Item … In its promotional circular for the weekend ending today, Macy's is featuring a 24-piece queen or king complete bedroom for $149.99, and a seven-piece jacquard comforter set for $69.99, as well as sheets as low as $39.99 twin sets for 300-count Egyptian cotton.

When the retails for home textile products for humans sink dramatically lower— or even match the price points — than those for dogs, there definitely is something wrong with the equation.

Yes, this business — like most others including even the vaunted Starbucks — is suffering from what now clearly is the first global recession. But the tales of product degeneration and price slashing definitely are not proving to be the solution to the problem. All across this market, stories about what retailers are looking to do to create business seem to be more a move of panic than one of rational thought and action.

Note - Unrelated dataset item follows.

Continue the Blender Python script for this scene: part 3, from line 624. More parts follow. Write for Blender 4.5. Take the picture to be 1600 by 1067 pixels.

The Nirvana that was supposed to be China with its infinite workforce, low, low prices, and highly automated, spanking new equipment that would bring home textiles products to a price level never before achieved — has proven to be a short-term fix.

But in the few years that the fix has been in, home textiles as an industry has managed to brainwash the American consumer that these were real, long-term price levels. Instead of adding more product benefits and quality details to the products, the focus this decade has been on driving pricing down. It's largely been a function of key retailers, but aided and abetted by suppliers that were virtually giddy with their prospects for immediate prosperity.

Now the challenge for this business is one of reeducation — at all levels — of suppliers, marketers and retailers. Hopefully this won't turn out to be an industry that went to the dogs — literally.